Matt: Stating that my argument is lacking in reason doesn't make it so. I am simply using your position and your actions together to see if they are consistent. You tell me that you don't believe in gods as an atheist, and then you tell me that you defend your lack of belief. How can you defend a lack of belief? What IS a lack of belief? You see, if you defend yourself, you do so because you have a position.  You don't defend non positions.  But since you defend yourself, you must have a position. It makes sense.  I am simply working with the very basics of your position to see if it is consistent with your actions.  I don't think it is.
Frank: You're not paying attention. I already stated that I am not atheist apologist. Such a person does need to defend lack of belief. I have at times defended my position, as a source of amusement.
Matt: I know you said that, but yet you continue to behave like one by defending your position . . . namely, again, what you claim you are not. Very interesting.
Frank: Do you know what the art of conversation means? You ask me a question, I answer you. I merely answered your question with intellectual honesty. If you do not want me to answer, or you do not require intellectual honesty, I can do both for you.
Matt: Thanks for the conversation. I was merely trying to point out your inconsistency in your atheism position and actions. That's all.
Matt: Any last comments?
Frank: Having non-belief is not inconsistent.

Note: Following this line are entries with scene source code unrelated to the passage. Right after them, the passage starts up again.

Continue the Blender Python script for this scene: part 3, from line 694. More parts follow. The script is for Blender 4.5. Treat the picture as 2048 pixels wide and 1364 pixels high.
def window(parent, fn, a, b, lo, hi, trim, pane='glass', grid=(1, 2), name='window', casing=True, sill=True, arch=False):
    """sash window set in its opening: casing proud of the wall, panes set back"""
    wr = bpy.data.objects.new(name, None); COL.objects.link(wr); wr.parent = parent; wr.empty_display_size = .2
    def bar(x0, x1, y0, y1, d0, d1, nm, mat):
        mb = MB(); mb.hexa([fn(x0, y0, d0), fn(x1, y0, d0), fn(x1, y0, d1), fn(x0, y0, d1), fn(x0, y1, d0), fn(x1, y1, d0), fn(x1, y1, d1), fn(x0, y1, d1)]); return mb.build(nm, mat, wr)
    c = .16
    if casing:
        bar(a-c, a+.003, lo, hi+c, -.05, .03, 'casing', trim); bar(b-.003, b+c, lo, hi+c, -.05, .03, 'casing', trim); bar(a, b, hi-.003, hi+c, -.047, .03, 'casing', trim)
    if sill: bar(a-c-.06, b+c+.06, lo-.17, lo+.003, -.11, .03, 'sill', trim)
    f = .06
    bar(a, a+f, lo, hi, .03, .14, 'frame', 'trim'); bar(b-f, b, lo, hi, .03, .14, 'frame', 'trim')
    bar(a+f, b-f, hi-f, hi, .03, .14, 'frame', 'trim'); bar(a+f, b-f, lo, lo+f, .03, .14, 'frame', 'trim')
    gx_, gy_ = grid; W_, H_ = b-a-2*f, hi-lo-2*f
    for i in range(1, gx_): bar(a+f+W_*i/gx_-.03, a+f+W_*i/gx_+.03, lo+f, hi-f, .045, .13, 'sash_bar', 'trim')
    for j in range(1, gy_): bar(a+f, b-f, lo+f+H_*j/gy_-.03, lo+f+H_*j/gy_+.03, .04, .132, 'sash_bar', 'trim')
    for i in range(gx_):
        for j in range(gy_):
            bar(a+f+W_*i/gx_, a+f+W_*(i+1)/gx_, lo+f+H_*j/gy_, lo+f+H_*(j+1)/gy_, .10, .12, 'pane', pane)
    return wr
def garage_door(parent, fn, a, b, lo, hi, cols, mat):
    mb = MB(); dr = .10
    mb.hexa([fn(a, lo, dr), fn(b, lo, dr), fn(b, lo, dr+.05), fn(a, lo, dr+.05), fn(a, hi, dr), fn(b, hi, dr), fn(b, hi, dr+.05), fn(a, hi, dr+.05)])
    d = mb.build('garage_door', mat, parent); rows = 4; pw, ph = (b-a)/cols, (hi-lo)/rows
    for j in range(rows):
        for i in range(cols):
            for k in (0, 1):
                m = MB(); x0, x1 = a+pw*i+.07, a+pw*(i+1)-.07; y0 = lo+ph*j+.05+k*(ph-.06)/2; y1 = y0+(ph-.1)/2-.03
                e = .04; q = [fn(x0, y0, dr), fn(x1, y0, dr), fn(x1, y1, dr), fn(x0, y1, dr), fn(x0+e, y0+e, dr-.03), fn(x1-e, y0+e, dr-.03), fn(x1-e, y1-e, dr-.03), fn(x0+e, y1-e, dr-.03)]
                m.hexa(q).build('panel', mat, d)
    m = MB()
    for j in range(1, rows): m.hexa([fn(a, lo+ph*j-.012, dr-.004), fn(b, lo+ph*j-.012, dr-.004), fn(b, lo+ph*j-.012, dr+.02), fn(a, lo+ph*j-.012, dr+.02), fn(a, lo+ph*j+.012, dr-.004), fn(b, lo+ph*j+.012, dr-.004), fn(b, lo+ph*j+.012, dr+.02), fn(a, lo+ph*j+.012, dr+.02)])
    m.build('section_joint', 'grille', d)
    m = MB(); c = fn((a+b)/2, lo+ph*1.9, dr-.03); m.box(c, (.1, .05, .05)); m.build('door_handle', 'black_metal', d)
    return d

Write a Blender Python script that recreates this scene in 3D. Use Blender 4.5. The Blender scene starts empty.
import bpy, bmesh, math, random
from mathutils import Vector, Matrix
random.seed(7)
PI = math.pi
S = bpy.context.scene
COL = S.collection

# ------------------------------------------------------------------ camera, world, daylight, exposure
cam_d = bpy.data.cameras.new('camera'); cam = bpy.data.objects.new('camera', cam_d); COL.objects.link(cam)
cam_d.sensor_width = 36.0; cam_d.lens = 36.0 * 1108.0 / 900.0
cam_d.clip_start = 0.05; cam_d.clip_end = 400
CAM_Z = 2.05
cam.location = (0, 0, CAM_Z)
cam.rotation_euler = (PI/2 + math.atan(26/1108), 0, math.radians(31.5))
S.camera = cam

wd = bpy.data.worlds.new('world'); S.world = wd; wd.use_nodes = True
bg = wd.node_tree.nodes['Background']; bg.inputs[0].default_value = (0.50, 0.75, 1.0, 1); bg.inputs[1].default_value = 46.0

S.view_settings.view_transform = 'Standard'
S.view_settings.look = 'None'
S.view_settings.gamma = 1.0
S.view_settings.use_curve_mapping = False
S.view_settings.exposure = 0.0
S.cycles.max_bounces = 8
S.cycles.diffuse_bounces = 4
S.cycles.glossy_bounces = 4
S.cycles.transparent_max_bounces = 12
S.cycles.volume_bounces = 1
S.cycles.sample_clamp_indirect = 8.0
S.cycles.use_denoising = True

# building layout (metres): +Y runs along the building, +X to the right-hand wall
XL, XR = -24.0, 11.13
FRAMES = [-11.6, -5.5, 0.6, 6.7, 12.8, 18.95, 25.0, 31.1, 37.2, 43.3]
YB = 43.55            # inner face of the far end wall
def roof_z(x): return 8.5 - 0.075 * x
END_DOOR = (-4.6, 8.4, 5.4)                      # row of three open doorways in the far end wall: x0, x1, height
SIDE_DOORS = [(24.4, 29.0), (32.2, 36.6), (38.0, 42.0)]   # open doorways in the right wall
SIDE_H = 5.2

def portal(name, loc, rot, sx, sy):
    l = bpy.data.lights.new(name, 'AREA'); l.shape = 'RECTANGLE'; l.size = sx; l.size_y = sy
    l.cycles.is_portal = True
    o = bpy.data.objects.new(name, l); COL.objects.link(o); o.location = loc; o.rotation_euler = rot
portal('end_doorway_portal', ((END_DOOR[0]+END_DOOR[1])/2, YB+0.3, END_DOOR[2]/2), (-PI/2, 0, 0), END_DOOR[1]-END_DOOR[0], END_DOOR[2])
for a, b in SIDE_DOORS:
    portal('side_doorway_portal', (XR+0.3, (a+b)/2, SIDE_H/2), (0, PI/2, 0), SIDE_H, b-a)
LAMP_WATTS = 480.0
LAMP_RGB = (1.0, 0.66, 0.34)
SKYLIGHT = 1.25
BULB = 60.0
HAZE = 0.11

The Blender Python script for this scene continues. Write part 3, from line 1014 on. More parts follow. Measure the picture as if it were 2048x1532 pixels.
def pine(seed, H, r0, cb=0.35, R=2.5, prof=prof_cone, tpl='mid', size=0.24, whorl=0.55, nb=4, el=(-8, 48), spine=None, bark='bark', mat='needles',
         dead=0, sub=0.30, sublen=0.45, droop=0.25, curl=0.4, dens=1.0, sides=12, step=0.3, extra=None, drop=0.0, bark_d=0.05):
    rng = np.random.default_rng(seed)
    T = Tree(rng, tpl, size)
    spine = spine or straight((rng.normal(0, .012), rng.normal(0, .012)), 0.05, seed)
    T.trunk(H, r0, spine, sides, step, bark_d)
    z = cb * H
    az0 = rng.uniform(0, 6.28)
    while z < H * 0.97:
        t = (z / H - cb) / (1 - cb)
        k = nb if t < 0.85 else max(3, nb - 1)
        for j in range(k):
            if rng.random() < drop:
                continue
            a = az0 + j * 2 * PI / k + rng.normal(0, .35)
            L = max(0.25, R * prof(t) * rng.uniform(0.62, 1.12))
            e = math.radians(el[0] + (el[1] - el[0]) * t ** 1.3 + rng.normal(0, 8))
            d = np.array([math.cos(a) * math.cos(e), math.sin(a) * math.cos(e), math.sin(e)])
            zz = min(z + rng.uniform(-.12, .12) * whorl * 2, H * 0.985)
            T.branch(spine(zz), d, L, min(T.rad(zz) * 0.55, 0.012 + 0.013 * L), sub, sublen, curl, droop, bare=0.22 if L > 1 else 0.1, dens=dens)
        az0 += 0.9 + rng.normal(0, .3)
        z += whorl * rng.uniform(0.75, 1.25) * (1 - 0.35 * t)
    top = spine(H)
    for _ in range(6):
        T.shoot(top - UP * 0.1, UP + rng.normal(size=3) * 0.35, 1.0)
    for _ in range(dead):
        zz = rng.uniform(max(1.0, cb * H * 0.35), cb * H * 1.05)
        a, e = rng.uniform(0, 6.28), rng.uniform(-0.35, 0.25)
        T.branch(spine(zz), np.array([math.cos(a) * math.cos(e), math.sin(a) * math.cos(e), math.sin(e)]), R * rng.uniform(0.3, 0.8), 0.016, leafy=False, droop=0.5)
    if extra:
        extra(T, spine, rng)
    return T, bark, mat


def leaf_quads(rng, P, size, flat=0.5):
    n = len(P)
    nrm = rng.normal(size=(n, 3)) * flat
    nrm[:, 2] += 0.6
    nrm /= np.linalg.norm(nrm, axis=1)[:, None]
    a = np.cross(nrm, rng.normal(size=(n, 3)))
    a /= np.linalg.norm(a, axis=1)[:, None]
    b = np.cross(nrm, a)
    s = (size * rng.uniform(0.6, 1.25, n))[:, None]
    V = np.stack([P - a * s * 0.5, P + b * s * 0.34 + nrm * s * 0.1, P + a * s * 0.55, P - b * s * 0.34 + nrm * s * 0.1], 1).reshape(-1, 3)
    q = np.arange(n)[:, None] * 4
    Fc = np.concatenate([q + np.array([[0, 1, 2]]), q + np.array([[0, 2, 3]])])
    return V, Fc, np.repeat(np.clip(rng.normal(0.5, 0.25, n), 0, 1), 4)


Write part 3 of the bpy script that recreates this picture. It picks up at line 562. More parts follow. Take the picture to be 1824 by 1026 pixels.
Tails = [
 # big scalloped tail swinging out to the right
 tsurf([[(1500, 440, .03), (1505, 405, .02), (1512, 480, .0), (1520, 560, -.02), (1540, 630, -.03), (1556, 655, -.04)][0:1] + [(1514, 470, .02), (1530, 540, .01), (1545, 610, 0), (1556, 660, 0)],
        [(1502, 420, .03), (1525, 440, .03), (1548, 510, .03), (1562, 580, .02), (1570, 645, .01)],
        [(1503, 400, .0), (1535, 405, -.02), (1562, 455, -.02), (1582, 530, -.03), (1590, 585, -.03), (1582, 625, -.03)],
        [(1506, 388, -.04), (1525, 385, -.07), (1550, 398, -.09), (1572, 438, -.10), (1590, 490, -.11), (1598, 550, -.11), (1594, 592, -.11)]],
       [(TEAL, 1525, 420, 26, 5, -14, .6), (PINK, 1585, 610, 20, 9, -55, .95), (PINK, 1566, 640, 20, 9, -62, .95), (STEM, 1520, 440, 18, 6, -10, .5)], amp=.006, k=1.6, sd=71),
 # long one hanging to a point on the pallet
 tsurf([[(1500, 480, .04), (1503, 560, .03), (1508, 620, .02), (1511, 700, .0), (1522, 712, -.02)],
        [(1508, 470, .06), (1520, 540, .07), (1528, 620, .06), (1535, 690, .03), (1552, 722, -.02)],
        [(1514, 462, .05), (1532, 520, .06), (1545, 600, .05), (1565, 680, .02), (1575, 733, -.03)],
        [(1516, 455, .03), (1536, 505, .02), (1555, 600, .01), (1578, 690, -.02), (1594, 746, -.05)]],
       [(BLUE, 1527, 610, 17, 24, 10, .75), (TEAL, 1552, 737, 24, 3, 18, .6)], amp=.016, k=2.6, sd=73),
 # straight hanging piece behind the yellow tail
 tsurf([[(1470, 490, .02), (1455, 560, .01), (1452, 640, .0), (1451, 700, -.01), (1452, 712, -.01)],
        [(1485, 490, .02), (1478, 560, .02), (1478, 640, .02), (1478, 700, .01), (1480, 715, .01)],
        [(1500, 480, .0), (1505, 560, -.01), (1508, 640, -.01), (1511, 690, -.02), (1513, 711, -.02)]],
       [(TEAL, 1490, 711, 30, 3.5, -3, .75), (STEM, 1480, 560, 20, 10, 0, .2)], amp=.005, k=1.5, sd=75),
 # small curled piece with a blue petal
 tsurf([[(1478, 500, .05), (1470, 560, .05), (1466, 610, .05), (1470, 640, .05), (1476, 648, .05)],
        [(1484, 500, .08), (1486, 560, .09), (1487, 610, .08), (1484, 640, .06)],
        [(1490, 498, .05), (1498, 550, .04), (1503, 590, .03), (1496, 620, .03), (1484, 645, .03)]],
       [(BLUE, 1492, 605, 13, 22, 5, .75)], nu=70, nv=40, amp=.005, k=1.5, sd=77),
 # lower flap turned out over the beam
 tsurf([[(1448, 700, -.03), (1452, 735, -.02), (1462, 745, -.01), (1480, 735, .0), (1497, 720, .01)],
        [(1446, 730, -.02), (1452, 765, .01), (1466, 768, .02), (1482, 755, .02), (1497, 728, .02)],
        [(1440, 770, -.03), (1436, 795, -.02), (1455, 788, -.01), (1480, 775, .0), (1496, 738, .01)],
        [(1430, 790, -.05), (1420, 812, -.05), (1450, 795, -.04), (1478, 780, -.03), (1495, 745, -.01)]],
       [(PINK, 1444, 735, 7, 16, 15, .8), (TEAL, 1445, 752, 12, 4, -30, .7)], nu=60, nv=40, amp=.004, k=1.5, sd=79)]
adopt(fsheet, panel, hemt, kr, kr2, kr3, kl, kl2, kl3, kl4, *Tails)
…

Not believing in supernatural claims or extraordinary entities is consistent with logic.
Matt: Having nonbeliefs and behaving that you have a belief by defending your position is the reality of your action. That is not consistent with having no belief about something. Also, it is very debatable about how logical it might or might not be to believe or not believe in the extraordinary. The whole topic is open to discussion.

 

Our conversation ended there.

My point in the conversation was to demonstrate what I think is an inconsistency between his belief and his actions.  I don't know how solid my argument really is, but I think it has value in causing the atheist to think.